Warum manche Jungs mit Männern schlafen, obwohl sie nicht schwul sind.
Die Frage nach der sexuellen Orientierung ist oft komplexer, als es auf den ersten Blick scheint. Besonders in der Jugend sind sexuelle Experimente keine Seltenheit. Für viele Jungs gehört das gemeinsame Masturbieren mit Freunden zur Pubertät dazu – und manchmal geht es darüber hinaus. Aber heißt das gleich, dass sie schwul oder bi sind? Nicht unbedingt.
Ein verwirrender Abend für Lukas
Lukas erlebte genau so eine Situation. Er und sein bester Freund Jonas verbrachten einen Samstagnachmittag in der Stadt. Sie kauften Klamotten, spielten Billard und kochten später zusammen bei Jonas zu Hause. Was als entspannter Netflix-Abend begann, endete in einer ziemlich unerwarteten Erfahrung. Was als „Kumpel-Wichsen“ begann, endete mit Sex. Das Ungewöhnliche daran: Jonas behauptet, er sei hetero.
Lukas fühlte sich am nächsten Tag ziemlich verwirrt. Wie konnte es sein, dass Jonas, der sonst immer von Frauen schwärmt, so etwas mit ihm gemacht hat? Diese Frage stellen sich viele Jugendliche, die ähnliche Erlebnisse haben.

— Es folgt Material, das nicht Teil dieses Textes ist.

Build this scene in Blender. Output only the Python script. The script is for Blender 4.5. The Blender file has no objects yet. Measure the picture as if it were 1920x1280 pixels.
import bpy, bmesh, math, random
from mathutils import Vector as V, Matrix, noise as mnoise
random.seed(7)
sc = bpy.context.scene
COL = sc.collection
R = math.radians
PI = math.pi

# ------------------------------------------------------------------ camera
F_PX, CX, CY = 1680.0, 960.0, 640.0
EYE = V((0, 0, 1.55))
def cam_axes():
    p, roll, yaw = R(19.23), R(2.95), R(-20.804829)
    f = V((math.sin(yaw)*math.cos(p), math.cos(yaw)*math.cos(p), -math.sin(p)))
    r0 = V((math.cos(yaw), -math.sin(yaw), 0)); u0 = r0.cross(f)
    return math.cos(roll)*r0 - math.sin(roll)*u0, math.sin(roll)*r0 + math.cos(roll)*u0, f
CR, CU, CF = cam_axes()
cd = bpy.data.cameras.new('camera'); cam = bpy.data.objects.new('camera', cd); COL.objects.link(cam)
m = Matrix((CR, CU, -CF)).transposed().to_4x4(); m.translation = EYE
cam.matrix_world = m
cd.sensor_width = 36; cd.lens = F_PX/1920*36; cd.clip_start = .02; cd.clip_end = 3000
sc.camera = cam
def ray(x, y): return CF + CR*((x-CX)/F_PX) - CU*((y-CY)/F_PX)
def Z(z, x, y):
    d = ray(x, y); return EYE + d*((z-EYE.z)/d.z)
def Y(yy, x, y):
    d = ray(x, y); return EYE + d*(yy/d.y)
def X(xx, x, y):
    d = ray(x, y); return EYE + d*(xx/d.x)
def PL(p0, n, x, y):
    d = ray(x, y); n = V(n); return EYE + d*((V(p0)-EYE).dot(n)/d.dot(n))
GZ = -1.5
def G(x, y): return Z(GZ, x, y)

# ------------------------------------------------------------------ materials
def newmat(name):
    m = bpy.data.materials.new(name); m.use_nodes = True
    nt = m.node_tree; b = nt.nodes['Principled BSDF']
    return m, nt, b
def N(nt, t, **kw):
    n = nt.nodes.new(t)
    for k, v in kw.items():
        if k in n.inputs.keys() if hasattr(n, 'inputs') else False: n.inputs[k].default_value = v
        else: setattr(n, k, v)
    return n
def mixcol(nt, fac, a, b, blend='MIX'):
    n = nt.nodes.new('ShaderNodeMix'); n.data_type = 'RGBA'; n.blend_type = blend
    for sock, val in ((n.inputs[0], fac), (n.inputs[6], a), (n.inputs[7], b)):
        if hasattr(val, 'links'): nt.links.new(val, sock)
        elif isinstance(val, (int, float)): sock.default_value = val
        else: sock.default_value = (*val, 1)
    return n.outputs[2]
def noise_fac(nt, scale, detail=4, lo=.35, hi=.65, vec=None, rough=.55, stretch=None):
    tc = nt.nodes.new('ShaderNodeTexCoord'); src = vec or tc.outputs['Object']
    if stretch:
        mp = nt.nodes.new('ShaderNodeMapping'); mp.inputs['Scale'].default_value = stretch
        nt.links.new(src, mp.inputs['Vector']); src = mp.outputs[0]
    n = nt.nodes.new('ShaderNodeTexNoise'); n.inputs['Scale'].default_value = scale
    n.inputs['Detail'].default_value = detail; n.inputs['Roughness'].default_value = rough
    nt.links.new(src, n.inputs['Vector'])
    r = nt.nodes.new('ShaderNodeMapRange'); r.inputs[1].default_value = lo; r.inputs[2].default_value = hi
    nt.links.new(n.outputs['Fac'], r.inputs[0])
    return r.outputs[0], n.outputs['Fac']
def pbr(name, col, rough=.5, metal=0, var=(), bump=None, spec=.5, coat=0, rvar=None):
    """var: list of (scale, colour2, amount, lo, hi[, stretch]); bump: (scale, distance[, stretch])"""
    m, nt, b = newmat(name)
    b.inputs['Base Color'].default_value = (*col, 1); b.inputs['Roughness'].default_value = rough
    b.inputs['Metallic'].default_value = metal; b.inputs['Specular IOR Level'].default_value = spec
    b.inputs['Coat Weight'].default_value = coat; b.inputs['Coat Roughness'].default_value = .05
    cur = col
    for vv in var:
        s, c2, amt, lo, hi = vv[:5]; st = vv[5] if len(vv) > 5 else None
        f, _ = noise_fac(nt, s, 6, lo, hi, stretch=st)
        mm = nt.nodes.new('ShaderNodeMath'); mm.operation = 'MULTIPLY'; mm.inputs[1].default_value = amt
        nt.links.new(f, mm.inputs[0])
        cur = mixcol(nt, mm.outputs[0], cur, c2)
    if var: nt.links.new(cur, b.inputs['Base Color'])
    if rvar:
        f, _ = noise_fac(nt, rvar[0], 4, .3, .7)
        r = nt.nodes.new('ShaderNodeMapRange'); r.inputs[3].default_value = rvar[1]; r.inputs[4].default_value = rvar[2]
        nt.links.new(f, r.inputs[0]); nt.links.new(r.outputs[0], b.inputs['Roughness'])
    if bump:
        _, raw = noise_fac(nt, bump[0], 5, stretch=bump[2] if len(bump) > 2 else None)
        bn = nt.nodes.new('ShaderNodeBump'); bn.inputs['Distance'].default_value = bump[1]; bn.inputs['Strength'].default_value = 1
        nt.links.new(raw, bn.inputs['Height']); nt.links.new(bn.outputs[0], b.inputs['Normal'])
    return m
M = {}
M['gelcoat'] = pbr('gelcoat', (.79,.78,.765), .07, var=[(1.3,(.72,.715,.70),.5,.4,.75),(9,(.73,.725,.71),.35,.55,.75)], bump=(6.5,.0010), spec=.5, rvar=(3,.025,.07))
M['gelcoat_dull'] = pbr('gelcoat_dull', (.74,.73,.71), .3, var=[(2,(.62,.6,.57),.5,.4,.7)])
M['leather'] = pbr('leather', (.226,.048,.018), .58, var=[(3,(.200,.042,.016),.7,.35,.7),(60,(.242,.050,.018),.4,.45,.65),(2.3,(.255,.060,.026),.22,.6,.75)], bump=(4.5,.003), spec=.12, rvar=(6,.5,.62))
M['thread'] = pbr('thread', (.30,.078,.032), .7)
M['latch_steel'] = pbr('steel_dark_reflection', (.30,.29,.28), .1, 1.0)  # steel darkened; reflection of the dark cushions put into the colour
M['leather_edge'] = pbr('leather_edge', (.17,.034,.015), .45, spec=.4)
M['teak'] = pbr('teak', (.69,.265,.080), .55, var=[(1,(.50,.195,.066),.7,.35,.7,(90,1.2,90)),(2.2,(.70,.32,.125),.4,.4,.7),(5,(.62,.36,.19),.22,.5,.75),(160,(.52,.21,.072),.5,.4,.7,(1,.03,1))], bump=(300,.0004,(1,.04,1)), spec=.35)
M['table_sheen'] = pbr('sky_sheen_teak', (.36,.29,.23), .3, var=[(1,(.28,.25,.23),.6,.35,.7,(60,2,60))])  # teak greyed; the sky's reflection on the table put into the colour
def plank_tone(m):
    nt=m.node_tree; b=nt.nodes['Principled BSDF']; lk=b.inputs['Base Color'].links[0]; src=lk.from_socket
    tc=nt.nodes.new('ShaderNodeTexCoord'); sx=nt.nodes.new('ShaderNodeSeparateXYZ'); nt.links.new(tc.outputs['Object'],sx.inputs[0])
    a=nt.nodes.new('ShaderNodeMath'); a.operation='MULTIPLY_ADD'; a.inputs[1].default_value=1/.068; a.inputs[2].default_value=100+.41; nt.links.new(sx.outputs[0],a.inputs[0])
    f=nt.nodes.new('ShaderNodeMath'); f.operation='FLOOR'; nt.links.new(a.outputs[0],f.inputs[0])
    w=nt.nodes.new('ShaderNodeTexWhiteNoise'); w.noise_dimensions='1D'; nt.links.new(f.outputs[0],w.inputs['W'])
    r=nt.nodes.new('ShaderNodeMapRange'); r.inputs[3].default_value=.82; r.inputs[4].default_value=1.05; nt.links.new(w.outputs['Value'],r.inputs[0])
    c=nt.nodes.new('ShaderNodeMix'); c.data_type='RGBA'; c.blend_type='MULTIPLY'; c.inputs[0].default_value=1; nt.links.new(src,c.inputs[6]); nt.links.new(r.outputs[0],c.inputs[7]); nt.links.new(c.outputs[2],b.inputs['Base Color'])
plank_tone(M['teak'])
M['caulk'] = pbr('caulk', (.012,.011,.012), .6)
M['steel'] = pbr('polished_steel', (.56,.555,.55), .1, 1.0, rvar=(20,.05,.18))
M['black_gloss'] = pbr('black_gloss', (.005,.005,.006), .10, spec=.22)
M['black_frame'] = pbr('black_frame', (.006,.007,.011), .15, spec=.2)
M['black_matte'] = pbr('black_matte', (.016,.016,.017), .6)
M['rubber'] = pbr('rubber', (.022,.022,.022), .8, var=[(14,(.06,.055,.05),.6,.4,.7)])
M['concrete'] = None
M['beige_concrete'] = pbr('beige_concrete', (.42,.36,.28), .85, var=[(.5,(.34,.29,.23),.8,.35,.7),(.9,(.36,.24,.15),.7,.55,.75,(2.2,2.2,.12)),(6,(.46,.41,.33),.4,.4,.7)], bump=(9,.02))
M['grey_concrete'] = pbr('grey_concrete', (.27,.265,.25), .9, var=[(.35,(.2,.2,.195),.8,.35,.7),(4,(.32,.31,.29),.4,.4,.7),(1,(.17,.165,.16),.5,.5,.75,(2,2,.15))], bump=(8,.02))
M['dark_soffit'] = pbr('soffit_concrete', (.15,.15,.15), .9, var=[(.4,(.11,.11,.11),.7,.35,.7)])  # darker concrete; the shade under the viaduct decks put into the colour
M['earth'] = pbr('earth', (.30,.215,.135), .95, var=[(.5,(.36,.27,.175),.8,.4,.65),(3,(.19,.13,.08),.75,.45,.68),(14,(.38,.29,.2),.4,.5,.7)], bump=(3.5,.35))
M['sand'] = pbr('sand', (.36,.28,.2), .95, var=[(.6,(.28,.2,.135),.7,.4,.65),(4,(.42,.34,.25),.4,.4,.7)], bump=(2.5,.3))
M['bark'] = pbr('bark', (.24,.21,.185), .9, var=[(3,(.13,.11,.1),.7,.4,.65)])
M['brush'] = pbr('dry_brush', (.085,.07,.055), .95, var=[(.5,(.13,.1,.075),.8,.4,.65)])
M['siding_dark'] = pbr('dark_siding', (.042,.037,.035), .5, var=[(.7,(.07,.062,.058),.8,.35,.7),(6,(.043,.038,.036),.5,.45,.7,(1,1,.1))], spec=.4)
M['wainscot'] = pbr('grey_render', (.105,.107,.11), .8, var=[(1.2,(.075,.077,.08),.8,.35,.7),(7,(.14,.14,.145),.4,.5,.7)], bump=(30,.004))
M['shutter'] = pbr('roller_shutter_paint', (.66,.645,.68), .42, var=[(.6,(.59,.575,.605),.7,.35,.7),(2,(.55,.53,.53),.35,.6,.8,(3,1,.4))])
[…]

Die sexuelle Erkundung während der Pubertät
Die Pubertät ist eine Zeit des Ausprobierens. Viele Jungs entdecken nicht nur ihren eigenen Körper, sondern wollen auch verstehen, wie sich verschiedene sexuelle Erlebnisse anfühlen. Dabei kommt es nicht selten zu sexuellen Begegnungen mit gleichgeschlechtlichen Freunden.
Pansexualität vs. Bisexualität
Doch die meisten lassen solche Experimente hinter sich, wenn sie älter werden. Das bedeutet aber nicht, dass ihre Sexualität sich grundlegend verändert. Vielmehr scheint der Reiz solcher Erlebnisse zu verschwinden – oder wird zumindest von anderen Bedürfnissen überlagert.
Warum verlieren viele Hetero-Jungs das Interesse?
Was macht es für heterosexuelle Jungs attraktiv, mit einem anderen Mann zu schlafen, und warum hört dieser Reiz später oft auf? Eine mögliche Antwort ist, dass es bei der rein physischen Befriedigung keinen großen Unterschied macht, ob sie von einem Mann oder einer Frau kommt. Anal- und Oralverkehr können sich ähnlich anfühlen, unabhängig davon, wer die Handlung ausführt.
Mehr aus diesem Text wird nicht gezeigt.